What is being asked: Look for the line containing "Recreate this scene" and the line containing "COL = SC.collection"; retype them and all lines between, exactly, and leave out the pictures.

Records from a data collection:
────────
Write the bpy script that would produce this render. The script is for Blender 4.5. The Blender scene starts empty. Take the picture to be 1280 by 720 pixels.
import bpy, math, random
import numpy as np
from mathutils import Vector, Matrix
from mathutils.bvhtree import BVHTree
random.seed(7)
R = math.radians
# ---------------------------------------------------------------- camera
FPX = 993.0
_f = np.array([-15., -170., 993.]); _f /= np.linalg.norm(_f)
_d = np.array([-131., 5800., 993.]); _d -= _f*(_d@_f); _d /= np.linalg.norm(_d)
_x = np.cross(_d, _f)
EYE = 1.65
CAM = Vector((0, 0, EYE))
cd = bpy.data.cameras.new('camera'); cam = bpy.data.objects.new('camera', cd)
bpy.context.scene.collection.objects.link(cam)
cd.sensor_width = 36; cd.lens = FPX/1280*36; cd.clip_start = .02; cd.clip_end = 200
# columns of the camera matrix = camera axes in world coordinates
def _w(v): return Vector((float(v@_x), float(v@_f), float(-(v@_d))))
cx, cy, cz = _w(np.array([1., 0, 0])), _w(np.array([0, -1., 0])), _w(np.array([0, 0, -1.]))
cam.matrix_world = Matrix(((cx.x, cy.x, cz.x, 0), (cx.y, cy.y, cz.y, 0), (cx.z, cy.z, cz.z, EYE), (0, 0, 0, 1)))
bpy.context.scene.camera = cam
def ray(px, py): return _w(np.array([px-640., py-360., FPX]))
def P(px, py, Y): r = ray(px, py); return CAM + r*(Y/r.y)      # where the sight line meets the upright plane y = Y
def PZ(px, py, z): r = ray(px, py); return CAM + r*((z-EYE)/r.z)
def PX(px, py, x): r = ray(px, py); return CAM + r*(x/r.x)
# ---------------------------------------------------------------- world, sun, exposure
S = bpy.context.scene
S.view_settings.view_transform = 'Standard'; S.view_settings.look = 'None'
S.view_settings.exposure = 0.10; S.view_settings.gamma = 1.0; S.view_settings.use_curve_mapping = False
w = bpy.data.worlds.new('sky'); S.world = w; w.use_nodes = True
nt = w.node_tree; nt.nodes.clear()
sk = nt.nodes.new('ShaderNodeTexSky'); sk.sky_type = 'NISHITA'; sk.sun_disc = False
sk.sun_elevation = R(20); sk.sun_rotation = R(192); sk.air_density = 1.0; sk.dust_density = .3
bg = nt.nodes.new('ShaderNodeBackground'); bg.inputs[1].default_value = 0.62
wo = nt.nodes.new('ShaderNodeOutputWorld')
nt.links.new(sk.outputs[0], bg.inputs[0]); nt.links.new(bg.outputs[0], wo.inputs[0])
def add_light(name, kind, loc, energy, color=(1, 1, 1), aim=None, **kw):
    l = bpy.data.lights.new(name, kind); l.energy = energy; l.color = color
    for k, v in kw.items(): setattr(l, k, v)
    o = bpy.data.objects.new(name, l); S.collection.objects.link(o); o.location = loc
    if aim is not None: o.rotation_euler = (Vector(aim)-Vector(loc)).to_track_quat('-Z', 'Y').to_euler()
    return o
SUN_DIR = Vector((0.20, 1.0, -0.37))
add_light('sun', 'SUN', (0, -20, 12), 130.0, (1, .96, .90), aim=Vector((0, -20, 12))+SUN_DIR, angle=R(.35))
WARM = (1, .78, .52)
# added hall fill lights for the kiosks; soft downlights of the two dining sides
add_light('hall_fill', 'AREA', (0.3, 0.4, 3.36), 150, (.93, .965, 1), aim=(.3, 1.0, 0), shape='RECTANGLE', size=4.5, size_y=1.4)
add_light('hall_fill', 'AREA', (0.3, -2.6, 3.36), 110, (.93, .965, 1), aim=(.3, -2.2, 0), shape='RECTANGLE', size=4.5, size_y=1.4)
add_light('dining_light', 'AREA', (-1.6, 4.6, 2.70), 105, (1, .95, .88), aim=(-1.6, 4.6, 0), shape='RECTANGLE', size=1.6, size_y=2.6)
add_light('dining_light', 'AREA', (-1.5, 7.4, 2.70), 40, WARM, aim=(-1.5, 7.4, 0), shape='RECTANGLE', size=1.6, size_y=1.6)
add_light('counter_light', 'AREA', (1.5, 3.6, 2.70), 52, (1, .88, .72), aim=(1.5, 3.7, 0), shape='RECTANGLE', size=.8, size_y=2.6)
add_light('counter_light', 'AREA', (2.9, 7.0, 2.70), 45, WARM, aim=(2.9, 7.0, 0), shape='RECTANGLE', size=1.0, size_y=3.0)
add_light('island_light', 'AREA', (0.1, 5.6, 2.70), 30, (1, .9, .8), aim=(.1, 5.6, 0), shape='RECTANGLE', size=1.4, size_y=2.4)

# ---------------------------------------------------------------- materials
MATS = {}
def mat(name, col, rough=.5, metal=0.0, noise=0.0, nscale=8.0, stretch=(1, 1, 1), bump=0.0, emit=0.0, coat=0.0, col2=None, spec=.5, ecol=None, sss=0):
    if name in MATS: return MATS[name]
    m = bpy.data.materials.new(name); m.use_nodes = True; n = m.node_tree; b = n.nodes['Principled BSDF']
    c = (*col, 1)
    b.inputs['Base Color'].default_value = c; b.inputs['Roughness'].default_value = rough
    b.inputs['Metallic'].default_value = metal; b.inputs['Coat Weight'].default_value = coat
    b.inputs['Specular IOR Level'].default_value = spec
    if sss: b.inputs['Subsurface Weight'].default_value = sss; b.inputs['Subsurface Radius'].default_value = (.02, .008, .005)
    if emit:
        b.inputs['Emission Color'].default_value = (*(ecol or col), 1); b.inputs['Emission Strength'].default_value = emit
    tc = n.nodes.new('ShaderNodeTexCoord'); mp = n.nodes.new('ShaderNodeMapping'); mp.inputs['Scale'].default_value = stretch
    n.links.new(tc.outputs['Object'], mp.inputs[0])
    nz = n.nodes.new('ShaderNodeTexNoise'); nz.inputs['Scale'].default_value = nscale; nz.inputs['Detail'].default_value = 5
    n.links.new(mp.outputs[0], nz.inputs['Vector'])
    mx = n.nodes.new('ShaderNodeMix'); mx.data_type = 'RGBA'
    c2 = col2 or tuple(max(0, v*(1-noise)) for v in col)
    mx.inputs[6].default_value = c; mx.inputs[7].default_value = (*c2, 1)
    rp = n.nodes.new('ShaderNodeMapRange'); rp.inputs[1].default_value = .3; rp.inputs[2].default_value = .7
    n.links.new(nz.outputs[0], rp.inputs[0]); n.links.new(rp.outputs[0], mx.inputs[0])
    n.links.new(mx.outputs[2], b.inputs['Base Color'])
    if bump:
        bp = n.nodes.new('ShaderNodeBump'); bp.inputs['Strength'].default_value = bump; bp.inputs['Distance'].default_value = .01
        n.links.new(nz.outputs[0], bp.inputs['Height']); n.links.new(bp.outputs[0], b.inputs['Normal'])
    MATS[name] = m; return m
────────
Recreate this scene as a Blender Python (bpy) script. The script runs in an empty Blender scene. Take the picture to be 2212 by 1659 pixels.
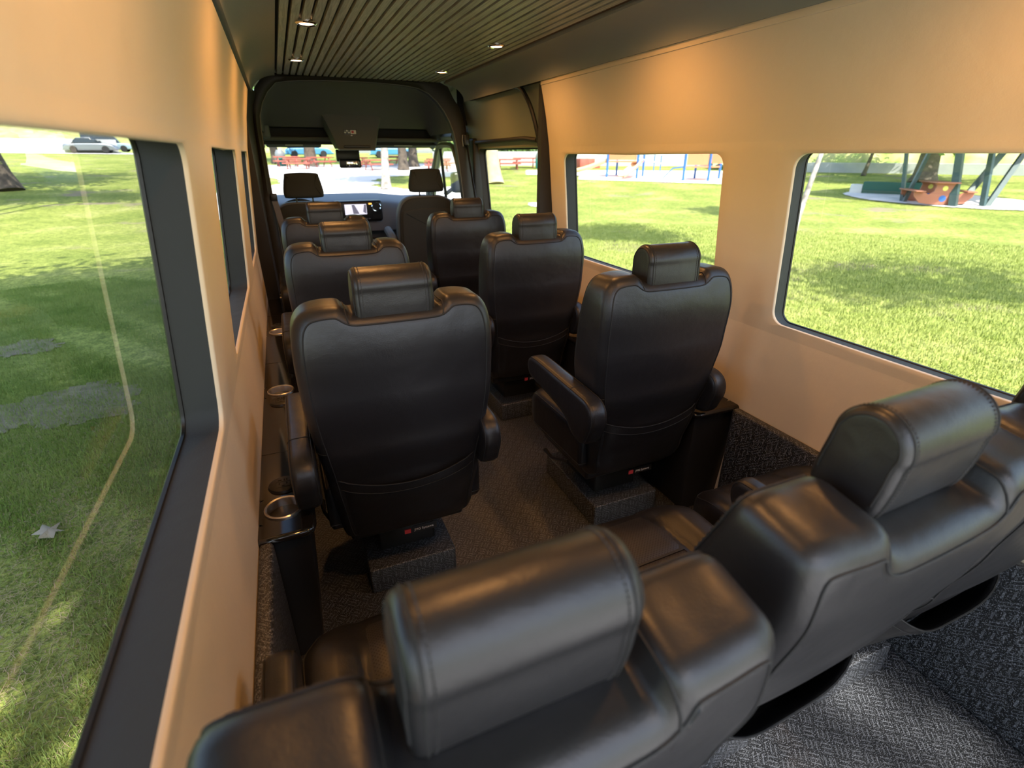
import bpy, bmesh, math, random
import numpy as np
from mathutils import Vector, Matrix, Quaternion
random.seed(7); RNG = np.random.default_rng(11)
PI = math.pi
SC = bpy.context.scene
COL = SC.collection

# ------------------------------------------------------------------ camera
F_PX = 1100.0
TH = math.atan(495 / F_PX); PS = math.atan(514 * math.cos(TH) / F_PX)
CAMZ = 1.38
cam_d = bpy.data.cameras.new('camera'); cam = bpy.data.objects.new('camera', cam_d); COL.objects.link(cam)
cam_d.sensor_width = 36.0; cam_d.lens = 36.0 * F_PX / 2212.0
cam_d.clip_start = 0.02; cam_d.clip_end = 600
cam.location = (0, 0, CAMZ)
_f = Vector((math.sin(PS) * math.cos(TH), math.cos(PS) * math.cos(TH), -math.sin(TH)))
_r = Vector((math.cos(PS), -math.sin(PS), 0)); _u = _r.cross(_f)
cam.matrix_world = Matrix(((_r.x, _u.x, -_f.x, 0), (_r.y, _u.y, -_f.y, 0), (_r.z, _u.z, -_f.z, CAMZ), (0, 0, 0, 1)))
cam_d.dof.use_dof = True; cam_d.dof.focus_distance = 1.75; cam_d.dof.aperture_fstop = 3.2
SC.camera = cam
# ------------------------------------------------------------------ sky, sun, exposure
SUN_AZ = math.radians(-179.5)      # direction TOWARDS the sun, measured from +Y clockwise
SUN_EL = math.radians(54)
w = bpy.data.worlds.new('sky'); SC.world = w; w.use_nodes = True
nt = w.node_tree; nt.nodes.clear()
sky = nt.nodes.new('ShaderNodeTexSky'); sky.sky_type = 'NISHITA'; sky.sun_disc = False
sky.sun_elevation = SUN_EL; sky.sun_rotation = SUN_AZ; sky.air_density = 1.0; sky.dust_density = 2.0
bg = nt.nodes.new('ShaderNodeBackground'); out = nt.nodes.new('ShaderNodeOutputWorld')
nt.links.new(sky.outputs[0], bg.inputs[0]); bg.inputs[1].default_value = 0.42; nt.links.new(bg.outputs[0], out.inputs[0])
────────
Reply to the exercise:
Recreate this scene as a Blender Python (bpy) script. The script runs in an empty Blender scene. Take the picture to be 2212 by 1659 pixels.
import bpy, bmesh, math, random
import numpy as np
from mathutils import Vector, Matrix, Quaternion
random.seed(7); RNG = np.random.default_rng(11)
PI = math.pi
SC = bpy.context.scene
COL = SC.collection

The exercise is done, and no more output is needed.